A series of mysterious high-value Bitcoin donations made last month to several right-wing extremist groups and prominent leaders may have been used to help fund last week’s violent siege of the U.S. Capitol, Yahoo News reported Thursday.
The transfer, which took place less than one month before the riots, involved the simultaneous distribution of 28.15 bitcoins — valued at more than $500,000 — from a now-deceased French donor to 22 distinct virtual wallets, many of which cryptocurrency researchers linked to far-right causes. U.S. law enforcement authorities are investigating the transactions to determine if they may be linked to the insurrectionist activity at the capitol.
The bulk of the investigation was completed by Chainalysis, a blockchain analysis company that provides data and analysis to government agencies, exchanges, and financial institutions, after Yahoo provided data points about the aforementioned transactions.
“Right-wing figures and websites, including VDARE, the Daily Stormer and Nick Fuentes, received generous donations from a bitcoin account linked to a French cryptocurrency exchange, according to research done by software company Chainalysis, which maintains a repository of information about public cryptocurrency exchanges and whose tools aid in government, law enforcement and private sector investigations,” stated the report from Yahoo News national security reporter Jenna McLaughlin. “According to one source familiar with the matter, the suspicious Dec. 8 transaction, along with a number of other pieces of intelligence, has prompted law enforcement and intelligence agencies in recent days to actively investigate the sources of funding for the individuals who participated in the Capitol insurrection, as well as their networks. The government is hoping to prevent future attacks but also to uncover potential foreign involvement in or support of right-wing activities, the source said.”

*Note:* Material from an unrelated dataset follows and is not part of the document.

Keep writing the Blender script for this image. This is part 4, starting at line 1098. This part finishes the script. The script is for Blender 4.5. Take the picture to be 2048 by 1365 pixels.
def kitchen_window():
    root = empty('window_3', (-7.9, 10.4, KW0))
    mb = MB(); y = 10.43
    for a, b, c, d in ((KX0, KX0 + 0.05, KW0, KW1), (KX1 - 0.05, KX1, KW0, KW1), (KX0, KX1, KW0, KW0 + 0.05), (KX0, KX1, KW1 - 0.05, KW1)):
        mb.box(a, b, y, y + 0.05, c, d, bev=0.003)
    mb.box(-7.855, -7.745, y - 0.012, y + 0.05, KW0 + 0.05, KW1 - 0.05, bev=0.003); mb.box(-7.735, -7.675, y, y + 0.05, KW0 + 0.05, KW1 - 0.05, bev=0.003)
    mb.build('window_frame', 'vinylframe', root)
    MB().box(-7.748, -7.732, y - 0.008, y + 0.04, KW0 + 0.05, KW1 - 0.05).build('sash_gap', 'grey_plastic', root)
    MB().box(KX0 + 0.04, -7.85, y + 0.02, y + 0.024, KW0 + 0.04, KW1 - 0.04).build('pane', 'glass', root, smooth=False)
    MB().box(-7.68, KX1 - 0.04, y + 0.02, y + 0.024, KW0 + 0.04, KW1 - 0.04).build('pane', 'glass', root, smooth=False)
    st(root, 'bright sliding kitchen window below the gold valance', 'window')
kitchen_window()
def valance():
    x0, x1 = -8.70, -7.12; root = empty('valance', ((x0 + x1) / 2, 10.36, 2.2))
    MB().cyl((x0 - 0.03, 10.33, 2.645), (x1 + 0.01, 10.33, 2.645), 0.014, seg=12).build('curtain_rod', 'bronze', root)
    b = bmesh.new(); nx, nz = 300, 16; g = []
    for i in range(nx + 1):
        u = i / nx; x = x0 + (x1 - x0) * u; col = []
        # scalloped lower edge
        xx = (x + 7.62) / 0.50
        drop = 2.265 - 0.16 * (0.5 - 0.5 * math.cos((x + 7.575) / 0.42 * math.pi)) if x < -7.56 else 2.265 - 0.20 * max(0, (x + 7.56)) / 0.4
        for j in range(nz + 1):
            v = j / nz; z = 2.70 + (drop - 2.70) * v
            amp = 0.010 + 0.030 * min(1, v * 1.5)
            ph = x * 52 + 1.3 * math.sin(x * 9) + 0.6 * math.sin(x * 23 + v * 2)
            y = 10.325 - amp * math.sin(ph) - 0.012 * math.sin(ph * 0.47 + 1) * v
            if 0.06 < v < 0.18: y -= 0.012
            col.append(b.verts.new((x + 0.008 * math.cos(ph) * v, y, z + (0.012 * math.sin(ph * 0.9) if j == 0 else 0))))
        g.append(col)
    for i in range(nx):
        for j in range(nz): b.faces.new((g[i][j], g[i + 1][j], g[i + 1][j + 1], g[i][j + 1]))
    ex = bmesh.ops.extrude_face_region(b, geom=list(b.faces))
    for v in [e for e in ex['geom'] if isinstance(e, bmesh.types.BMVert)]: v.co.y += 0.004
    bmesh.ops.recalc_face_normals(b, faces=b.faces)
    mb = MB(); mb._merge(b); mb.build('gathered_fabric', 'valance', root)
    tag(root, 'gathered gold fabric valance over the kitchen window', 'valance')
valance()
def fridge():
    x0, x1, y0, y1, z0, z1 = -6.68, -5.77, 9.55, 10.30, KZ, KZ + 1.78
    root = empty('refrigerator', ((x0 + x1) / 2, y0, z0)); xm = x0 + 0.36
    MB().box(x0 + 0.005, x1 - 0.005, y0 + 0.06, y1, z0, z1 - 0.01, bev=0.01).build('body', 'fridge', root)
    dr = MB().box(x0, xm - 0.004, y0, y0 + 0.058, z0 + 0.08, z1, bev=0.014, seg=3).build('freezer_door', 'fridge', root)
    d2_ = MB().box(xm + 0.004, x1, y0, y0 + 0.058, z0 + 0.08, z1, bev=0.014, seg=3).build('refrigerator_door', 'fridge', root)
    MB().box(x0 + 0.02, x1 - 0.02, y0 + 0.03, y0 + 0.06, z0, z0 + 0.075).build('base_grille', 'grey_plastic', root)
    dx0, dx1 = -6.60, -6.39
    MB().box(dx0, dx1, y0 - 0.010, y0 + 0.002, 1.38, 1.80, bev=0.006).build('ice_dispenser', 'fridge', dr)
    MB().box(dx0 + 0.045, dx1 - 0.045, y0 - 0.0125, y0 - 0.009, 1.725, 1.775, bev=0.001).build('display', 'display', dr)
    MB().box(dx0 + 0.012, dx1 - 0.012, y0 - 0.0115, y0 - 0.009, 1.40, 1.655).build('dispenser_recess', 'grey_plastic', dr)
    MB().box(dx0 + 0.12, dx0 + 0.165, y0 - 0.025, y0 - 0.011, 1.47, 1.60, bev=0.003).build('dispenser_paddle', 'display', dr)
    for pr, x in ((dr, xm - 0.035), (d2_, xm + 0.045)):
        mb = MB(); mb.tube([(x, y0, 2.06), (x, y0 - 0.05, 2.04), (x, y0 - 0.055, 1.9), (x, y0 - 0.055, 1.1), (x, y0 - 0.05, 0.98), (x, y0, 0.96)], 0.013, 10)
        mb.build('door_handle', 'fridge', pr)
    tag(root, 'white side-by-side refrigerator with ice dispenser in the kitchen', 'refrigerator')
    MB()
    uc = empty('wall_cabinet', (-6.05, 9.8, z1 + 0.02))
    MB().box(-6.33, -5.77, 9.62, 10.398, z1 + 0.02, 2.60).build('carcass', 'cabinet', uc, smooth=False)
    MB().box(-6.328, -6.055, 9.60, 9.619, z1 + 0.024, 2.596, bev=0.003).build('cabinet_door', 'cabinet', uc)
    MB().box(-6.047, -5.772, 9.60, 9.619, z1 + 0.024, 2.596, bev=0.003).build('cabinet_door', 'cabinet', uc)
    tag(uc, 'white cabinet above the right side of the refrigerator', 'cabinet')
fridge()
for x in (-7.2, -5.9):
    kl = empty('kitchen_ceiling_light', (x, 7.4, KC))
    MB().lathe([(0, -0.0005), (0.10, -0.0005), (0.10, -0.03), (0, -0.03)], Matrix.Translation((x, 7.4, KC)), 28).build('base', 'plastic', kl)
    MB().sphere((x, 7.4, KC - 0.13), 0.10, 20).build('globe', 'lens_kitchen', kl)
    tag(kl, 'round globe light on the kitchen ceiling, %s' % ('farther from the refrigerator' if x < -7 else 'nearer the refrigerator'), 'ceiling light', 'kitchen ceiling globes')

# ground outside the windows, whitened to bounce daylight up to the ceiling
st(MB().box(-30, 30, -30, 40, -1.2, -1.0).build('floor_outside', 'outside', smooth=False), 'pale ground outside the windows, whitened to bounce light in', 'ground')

Per Chainalysis, Fuentes—a virulently anti-immigration activist who has previously promised to bring about a “tidal wave of white identity”—was the largest beneficiary of the donations, taking in approximately $250,000. Other recipients included Patrick Casey, the leader of white nationalist group Identity Evropa/American Identity Movement, who received approximately $25,000, and neo-Nazi and Holocaust denier Vincent Reynouard.
Fuentes, who was a big promoter of the Trump rally that preceded the Jan. 6 riots, confirmed he was at the Capitol that day, but denied ever entering the building.
As PayPal and other crowdfunding sites are taking steps to de-platform extremist groups and prevent them from raising money, those groups have instead turned to bitcoin’s semi-anonymous exchange as their preferred method of fundraising.
“I’d be stunned if both nation-state adversaries and terrorist organizations weren’t figuring out how to funnel money to these guys,” said a former FBI official who reviewed the data for Yahoo News. “Many of them use fundraising sites (often in Bitcoin) that are virtually unmonitored and unmonitorable. If they weren’t doing it, they’d be incompetent.”
While Chainalysis believes it identified the person behind the donations—a French computer programmer—the company has not revealed the person’s identity, believing he committed suicide the day after the donations were sent.
“Searching for information on the email address led us to a personal blog we believe belongs to the extremist donor, and which identifies him as a French computer programmer. The blog had been inactive since 2014 until a new post was published on December 9, 2020 — the day after the donations were made. Shockingly, the post appears to be a suicide note,” the company wrote in a blog post on Thursday.
The post included a screenshot of the alleged suicide note, which states: “If you’re reading this, I am deceased. This is a scheduled message made to be published in the future; thus there is no chance that I survived.”
He also reiterates several far-right talking points and mentions that he has “bequeathed [his] fortune to certain causes and certain people.”